Pi finds himself stranded on a small boat with a ferocious Bengal tiger as his only companion.

Miranda utilized a Spidercam, most frequently used in sports events, which could hover over the water in the tank and dexterously move up and down, in and out and in circles. He shot digitally and chose the ARRI Alexa as his main camera “because of the superior way it handled highlights and reflections on water without feeling electronic.”

Lee had already done months of preliminary work on Pi when Miranda took a meeting with the director in 2008. Lee, at that time, already had the idea of shooting the movie in 3D even before James Cameron’s groundbreaking Avatar was released. The DP had been the cinematographer on The Curious Adventures of Benjamin Button, directed by David Fincher, which employed lots of CGI and was the first digitally-lensed film to be nominated for a best cinematography Oscar (along with nominations from the American Society of Cinematographers and England’s BAFTA). And he had also filmed TRON: Legacy, hailed for its expert use of 3D. “I get a lot of movies figuring out hard tasks,” he noted. “Those credits and my experience with 3D I think were what got me the job on Pi.”

Suraj Sharma stars in Ang Lee’€™s Life of Pi.

Lee expressed some trepidation about using 3D, based on movies he had recently seen, according to the DP. Miranda explained the 3D was bad because of how the filmmakers handled the shooting and framing. “The studio was also very afraid of making the audience seasick with so much time on the ocean in the movie, so I did a couple of days of nausea tests,” he said. Lots of details like this were handled in a long prep, which also included extensive previz.

The most charismatic character in the movie may be the tiger in the boat with Pi, who has the unusual name Richard Parker. The totally convincing Bengal was mainly created with CGI but there were also four real tigers used, accounting for about 10 percent of the action, including jumping into the water. What was it like filming a live tiger? “They’re pretty amazing, they can move from a to b in the blink of an eye,” Miranda said. “They’re frightening beasts.”
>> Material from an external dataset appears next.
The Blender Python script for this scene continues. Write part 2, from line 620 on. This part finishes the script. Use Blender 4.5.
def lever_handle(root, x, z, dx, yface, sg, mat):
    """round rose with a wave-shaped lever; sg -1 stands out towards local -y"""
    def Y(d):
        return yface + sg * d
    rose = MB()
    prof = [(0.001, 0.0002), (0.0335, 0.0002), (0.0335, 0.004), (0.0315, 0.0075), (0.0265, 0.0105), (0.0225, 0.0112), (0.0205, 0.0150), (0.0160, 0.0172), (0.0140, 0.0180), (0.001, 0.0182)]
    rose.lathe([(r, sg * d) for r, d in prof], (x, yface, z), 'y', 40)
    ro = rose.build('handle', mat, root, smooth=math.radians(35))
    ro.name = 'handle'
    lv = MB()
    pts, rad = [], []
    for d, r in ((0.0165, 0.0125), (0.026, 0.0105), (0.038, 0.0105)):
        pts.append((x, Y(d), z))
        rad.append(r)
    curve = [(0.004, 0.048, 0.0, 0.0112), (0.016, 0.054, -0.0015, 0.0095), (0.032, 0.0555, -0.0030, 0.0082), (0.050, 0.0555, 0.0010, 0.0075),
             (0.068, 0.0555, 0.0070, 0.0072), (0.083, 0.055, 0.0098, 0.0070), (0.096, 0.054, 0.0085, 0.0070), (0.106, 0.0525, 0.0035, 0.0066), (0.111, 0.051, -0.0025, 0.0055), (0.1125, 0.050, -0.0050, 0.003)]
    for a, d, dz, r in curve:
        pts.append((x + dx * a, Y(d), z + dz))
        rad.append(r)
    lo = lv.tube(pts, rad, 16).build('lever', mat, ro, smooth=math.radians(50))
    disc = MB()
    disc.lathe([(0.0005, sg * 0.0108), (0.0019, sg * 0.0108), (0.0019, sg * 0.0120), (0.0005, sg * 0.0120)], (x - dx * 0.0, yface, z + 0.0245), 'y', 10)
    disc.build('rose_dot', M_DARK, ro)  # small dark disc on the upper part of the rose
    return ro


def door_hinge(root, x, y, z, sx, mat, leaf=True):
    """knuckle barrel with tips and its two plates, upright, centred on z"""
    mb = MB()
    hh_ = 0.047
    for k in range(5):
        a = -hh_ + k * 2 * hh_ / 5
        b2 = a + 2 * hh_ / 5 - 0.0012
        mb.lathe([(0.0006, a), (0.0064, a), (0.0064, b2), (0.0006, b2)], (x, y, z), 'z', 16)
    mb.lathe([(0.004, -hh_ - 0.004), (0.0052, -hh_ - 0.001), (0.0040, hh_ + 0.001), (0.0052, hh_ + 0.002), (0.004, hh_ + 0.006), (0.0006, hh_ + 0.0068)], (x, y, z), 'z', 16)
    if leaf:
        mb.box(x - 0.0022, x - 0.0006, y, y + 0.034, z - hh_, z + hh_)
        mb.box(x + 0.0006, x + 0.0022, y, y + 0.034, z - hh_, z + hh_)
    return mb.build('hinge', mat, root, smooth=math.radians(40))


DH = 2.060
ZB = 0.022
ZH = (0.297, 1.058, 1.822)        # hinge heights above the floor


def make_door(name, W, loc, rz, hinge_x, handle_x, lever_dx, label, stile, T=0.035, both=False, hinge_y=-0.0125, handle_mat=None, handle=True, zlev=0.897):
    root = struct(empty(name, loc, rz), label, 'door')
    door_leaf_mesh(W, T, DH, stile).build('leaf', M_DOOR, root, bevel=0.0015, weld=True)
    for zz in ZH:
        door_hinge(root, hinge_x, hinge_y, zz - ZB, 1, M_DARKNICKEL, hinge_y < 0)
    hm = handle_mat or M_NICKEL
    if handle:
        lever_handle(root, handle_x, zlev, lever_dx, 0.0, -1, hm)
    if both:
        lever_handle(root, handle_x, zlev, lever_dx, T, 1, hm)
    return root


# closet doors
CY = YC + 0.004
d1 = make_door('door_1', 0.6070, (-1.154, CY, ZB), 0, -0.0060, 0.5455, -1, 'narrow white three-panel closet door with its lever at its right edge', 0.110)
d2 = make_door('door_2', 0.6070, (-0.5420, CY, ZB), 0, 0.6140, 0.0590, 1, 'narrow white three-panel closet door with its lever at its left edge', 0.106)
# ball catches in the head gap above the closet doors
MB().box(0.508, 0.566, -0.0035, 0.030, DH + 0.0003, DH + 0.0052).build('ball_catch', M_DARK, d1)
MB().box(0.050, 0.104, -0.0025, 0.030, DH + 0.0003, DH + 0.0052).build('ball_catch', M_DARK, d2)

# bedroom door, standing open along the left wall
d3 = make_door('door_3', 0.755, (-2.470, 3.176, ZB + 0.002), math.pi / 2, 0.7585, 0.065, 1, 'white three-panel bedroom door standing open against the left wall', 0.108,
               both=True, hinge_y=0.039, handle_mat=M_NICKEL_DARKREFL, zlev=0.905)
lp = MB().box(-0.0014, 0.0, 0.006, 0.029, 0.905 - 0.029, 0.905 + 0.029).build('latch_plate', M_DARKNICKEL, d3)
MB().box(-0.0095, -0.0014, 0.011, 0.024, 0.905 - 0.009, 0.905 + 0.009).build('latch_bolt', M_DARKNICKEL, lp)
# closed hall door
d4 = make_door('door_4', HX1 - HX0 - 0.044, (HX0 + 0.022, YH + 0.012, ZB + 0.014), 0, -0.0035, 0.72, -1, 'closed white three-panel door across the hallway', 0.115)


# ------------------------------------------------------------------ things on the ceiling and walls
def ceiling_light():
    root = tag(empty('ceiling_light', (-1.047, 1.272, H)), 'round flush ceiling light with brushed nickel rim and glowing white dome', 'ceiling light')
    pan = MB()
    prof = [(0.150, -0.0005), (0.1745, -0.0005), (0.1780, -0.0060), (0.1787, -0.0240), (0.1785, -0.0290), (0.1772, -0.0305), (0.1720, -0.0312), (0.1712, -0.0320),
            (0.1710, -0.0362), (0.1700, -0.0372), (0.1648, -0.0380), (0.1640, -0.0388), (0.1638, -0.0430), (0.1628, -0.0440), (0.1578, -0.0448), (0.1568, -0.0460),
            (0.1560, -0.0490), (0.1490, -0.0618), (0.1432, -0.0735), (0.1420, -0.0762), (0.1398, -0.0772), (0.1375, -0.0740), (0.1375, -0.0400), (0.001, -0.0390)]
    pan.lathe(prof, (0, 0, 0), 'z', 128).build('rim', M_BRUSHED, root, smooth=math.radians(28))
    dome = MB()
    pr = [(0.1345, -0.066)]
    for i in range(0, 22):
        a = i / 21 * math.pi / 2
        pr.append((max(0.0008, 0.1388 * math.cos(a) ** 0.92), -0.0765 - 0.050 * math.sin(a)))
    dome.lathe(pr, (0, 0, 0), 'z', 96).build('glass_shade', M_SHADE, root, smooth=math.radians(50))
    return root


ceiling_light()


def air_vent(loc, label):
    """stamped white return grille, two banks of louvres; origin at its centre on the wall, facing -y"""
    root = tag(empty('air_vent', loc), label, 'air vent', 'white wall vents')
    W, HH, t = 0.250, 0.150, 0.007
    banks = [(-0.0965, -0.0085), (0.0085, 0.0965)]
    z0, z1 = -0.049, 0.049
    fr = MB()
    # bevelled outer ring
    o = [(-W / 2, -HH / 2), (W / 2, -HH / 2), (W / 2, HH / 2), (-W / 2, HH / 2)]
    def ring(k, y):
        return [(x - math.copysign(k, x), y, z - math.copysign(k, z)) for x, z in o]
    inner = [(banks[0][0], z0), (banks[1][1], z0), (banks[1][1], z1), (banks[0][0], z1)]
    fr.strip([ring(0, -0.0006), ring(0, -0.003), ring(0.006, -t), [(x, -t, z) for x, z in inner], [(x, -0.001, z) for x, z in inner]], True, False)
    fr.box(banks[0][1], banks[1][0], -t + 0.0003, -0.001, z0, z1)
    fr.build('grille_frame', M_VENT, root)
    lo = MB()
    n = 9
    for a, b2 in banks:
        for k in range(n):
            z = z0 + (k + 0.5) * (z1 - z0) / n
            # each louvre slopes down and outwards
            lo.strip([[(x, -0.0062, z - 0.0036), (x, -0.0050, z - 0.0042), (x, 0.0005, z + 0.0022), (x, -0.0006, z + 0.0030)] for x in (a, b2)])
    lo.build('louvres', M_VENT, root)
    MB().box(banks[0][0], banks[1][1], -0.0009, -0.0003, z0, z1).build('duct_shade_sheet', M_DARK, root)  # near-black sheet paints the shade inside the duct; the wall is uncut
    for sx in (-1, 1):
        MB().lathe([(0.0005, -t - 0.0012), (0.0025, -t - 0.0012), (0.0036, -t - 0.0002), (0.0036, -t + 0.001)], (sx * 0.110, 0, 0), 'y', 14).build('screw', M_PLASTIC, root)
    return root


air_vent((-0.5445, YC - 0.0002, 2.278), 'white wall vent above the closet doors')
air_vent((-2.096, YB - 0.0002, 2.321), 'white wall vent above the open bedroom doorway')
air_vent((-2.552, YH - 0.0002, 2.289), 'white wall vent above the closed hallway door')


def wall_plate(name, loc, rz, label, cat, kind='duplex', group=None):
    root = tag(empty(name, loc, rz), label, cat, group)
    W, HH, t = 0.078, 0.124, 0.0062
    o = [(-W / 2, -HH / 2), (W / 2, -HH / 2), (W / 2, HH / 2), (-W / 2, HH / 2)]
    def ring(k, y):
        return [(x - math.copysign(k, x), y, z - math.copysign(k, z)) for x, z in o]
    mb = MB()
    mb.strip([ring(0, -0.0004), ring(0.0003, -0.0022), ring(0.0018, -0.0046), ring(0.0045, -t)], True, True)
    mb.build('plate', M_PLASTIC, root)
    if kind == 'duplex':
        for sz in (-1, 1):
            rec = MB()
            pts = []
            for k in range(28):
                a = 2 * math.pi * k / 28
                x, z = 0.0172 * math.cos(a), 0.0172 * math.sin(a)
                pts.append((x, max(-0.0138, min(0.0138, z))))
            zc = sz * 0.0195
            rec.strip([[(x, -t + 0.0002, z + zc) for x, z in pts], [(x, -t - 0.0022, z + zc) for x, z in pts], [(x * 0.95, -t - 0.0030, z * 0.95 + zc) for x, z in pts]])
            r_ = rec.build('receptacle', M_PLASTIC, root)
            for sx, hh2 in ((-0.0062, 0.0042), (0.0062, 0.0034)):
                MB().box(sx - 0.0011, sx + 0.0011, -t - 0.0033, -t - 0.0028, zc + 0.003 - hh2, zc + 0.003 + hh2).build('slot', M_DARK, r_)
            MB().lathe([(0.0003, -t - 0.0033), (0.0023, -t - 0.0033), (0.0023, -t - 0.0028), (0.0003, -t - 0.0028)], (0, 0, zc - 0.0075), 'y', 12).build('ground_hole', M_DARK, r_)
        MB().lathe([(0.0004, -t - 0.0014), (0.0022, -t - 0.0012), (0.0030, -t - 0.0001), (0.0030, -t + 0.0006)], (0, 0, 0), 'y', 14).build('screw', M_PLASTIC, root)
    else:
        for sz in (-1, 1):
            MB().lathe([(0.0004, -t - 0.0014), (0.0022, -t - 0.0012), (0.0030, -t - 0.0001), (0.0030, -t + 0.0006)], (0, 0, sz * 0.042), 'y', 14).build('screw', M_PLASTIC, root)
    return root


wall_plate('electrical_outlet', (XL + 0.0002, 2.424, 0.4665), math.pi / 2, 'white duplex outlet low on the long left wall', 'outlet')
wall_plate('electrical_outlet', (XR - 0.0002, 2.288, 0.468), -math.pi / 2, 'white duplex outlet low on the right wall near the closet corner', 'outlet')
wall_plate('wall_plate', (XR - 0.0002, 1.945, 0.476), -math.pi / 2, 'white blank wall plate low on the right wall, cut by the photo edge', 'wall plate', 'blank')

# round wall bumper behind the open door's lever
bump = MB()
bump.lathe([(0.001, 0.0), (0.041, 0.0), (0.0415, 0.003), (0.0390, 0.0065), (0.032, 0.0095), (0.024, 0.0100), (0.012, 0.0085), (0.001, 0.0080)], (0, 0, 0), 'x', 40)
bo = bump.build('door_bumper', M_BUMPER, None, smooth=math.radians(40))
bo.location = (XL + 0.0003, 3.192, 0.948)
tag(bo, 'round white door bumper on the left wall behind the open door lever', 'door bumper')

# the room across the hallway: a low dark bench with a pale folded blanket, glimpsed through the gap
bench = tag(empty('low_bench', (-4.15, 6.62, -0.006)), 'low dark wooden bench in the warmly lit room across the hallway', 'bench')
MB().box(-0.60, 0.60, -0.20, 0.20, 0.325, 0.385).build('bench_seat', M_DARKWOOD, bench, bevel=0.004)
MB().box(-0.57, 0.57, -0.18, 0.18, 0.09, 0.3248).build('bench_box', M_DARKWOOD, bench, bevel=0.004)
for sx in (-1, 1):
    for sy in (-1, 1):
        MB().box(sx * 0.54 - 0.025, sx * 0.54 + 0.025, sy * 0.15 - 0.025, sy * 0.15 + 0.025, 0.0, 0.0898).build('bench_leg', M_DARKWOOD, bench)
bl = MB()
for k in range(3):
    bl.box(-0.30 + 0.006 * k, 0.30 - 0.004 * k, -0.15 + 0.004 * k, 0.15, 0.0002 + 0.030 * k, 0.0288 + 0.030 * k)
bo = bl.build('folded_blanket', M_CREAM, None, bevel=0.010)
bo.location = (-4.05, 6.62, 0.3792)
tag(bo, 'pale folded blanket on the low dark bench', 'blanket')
The first third of Pi takes place in Pondicherry, a former French colony on India’s east coast, where Pi grows up in a family that has a zoo, including the tiger that will eventually wind up with him in the boat. Lee decided he wanted to film there because of the atmosphere of the location. Miranda, who came up as a gaffer working with Fincher on films like Fight Club, used his lighting expertise to great effect. In one striking night-time scene, a statue of the Hindu god Vishnu is floating in a large reflecting pool, surrounded by 50,000 flickering candles. “I love real light,” he said.

Miranda’s takeaway from filming Pi: “If you have bad thoughts about 3D, this film will hopefully alleviate those feelings. I think Ang made a magical and immersive movie, the kind that audiences haven’t experienced before.”

The DP most recently finished working on Oblivion, a sci-fi movie starring Tom Cruise. It reunited him with Joseph Kosinski, who directed TRON: Legacy and will be released in 2013.